I asked M why she liked cleaning so much (and  have her permission to blog this).  She told me that it comes from her love of photography, which literally translated means 'writing with light'. 

We stepped back to admire our handiwork.  Our greenhouse is now ready for propagation in the spring.  Once again, it seemed much larger.  Much of the glass was now so clear and clean that it was hardly visible. 

(PS  On Monday we went to the plot.  It started to rain, once more.  My husband tidied our big greenhouse.  The showers diminished overhead and through our newly-cleaned windows we saw a double rainbow.)

Wednesday 5 February 2014

Subsoil

M came down to the plot with me yesterday to help me finish extending one of our beds which I had decided to enlarge.  I find it hard to think in metric measures on the plot and the amount of turf we removed was roughly rectangular, a foot and a half by six feet (measured by green wellingtons). 

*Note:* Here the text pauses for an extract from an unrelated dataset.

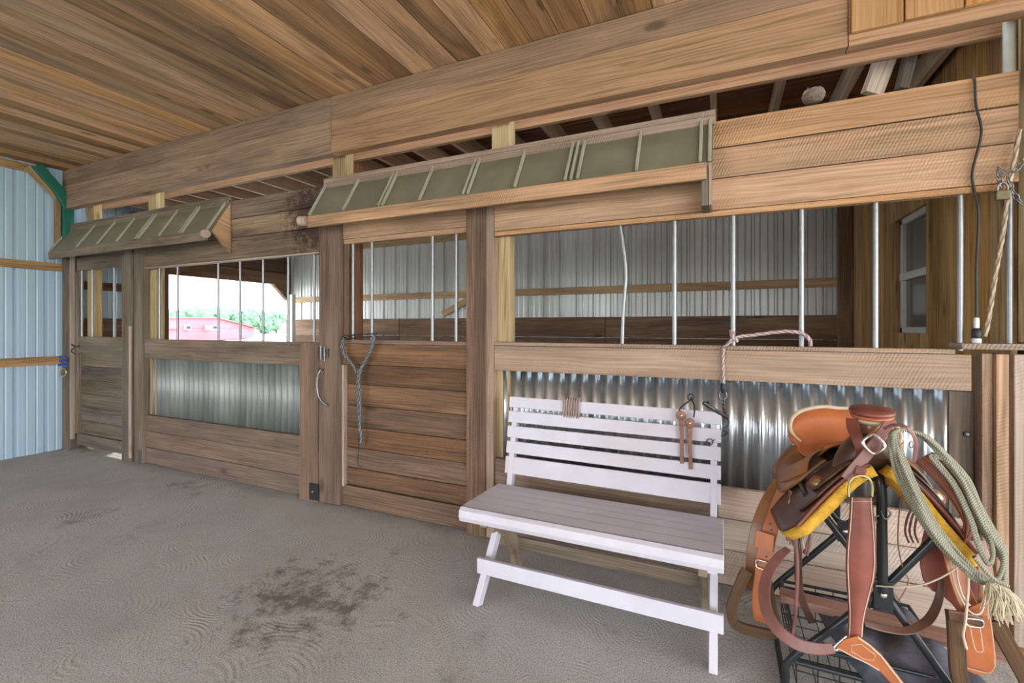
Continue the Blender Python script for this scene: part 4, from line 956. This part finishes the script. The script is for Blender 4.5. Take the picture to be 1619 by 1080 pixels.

I gave the whole area a very quick weeding while M, who has learned not to rush things, shook off the excess soil and put the sods that she had cut into the barrow for transportation.  Some them were very heavy and very soggy.  The yellow clay M uncovered right at the bottom looked like modelling clay.

As I worked I moved outward from the central cultivated area where last season we grew tomatoes in one half and chard in the other.  This was the good soil, enriched over several seasons and easy to fork and weed.  Next we reached the margins where meadow grass, dandelions and buttercups unceasingly attempt to colonise the beds.  Then we made a fresh inroad into the layer just above the subsoil, full of flinty pebbles. 

We barrowed out two and a half loads of manure.  Most of the rich stuff went, where most needed, on top of the subsoil.